WHAT YOU WILL DO
Copy all lines below exactly as written. Leave pictures out.

SOURCE DATA
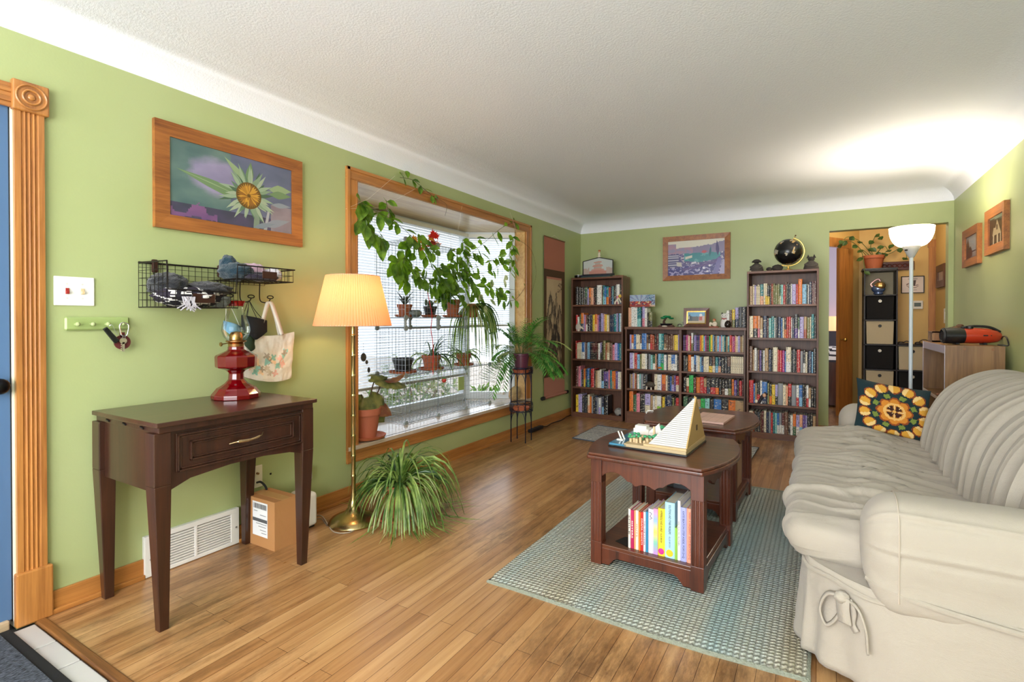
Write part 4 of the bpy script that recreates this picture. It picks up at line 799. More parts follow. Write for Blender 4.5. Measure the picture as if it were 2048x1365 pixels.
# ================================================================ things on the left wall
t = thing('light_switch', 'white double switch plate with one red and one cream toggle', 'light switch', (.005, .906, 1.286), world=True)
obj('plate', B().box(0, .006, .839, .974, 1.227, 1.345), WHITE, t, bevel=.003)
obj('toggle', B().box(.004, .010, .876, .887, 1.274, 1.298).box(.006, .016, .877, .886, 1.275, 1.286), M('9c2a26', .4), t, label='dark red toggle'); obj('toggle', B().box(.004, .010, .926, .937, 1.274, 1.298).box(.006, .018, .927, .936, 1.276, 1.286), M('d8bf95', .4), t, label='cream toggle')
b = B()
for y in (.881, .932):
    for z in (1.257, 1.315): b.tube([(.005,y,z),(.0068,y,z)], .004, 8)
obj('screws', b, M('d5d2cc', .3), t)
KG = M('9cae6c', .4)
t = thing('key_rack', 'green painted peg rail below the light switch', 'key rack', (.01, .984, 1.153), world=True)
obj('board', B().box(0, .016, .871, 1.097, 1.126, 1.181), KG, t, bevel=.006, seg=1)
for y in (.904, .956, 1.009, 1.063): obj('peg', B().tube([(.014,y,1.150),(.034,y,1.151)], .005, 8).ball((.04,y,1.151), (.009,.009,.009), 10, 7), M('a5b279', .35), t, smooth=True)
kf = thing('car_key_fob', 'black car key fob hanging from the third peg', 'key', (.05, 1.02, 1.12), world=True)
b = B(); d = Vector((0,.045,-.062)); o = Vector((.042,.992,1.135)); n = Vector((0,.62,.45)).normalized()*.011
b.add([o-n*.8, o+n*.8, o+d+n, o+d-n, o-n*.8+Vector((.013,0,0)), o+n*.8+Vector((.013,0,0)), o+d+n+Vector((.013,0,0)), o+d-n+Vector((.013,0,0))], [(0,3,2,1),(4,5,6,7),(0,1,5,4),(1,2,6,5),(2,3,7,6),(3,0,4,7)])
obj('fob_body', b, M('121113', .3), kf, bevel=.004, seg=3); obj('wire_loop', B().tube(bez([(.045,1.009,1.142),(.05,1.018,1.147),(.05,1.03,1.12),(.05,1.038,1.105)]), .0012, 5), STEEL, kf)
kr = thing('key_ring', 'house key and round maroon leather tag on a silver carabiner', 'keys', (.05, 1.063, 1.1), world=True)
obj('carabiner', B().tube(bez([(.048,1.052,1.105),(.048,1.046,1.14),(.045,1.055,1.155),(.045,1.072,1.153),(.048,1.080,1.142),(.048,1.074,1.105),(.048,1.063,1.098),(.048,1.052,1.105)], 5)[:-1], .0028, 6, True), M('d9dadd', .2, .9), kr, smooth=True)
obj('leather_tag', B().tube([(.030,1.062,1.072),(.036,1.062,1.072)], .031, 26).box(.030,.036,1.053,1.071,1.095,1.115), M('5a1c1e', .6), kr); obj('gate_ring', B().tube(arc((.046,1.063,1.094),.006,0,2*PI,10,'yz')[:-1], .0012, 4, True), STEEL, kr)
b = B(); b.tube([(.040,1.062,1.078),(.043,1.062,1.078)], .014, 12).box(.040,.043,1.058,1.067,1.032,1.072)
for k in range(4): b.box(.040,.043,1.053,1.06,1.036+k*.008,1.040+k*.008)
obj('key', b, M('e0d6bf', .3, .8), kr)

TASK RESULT
Write part 4 of the bpy script that recreates this picture. It picks up at line 799. More parts follow. Write for Blender 4.5. Measure the picture as if it were 2048x1365 pixels.
# ================================================================ things on the left wall
t = thing('light_switch', 'white double switch plate with one red and one cream toggle', 'light switch', (.005, .906, 1.286), world=True)
obj('plate', B().box(0, .006, .839, .974, 1.227, 1.345), WHITE, t, bevel=.003)
obj('toggle', B().box(.004, .010, .876, .887, 1.274, 1.298).box(.006, .016, .877, .886, 1.275, 1.286), M('9c2a26', .4), t, label='dark red toggle'); obj('toggle', B().box(.004, .010, .926, .937, 1.274, 1.298).box(.006, .018, .927, .936, 1.276, 1.286), M('d8bf95', .4), t, label='cream toggle')
b = B()
for y in (.881, .932):
    for z in (1.257, 1.315): b.tube([(.005,y,z),(.0068,y,z)], .004, 8)
obj('screws', b, M('d5d2cc', .3), t)
KG = M('9cae6c', .4)
t = thing('key_rack', 'green painted peg rail below the light switch', 'key rack', (.01, .984, 1.153), world=True)
obj('board', B().box(0, .016, .871, 1.097, 1.126, 1.181), KG, t, bevel=.006, seg=1)
for y in (.904, .956, 1.009, 1.063): obj('peg', B().tube([(.014,y,1.150),(.034,y,1.151)], .005, 8).ball((.04,y,1.151), (.009,.009,.009), 10, 7), M('a5b279', .35), t, smooth=True)
kf = thing('car_key_fob', 'black car key fob hanging from the third peg', 'key', (.05, 1.02, 1.12), world=True)
b = B(); d = Vector((0,.045,-.062)); o = Vector((.042,.992,1.135)); n = Vector((0,.62,.45)).normalized()*.011
b.add([o-n*.8, o+n*.8, o+d+n, o+d-n, o-n*.8+Vector((.013,0,0)), o+n*.8+Vector((.013,0,0)), o+d+n+Vector((.013,0,0)), o+d-n+Vector((.013,0,0))], [(0,3,2,1),(4,5,6,7),(0,1,5,4),(1,2,6,5),(2,3,7,6),(3,0,4,7)])
obj('fob_body', b, M('121113', .3), kf, bevel=.004, seg=3); obj('wire_loop', B().tube(bez([(.045,1.009,1.142),(.05,1.018,1.147),(.05,1.03,1.12),(.05,1.038,1.105)]), .0012, 5), STEEL, kf)
kr = thing('key_ring', 'house key and round maroon leather tag on a silver carabiner', 'keys', (.05, 1.063, 1.1), world=True)
obj('carabiner', B().tube(bez([(.048,1.052,1.105),(.048,1.046,1.14),(.045,1.055,1.155),(.045,1.072,1.153),(.048,1.080,1.142),(.048,1.074,1.105),(.048,1.063,1.098),(.048,1.052,1.105)], 5)[:-1], .0028, 6, True), M('d9dadd', .2, .9), kr, smooth=True)
obj('leather_tag', B().tube([(.030,1.062,1.072),(.036,1.062,1.072)], .031, 26).box(.030,.036,1.053,1.071,1.095,1.115), M('5a1c1e', .6), kr); obj('gate_ring', B().tube(arc((.046,1.063,1.094),.006,0,2*PI,10,'yz')[:-1], .0012, 4, True), STEEL, kr)
b = B(); b.tube([(.040,1.062,1.078),(.043,1.062,1.078)], .014, 12).box(.040,.043,1.058,1.067,1.032,1.072)
for k in range(4): b.box(.040,.043,1.053,1.06,1.036+k*.008,1.040+k*.008)
obj('key', b, M('e0d6bf', .3, .8), kr)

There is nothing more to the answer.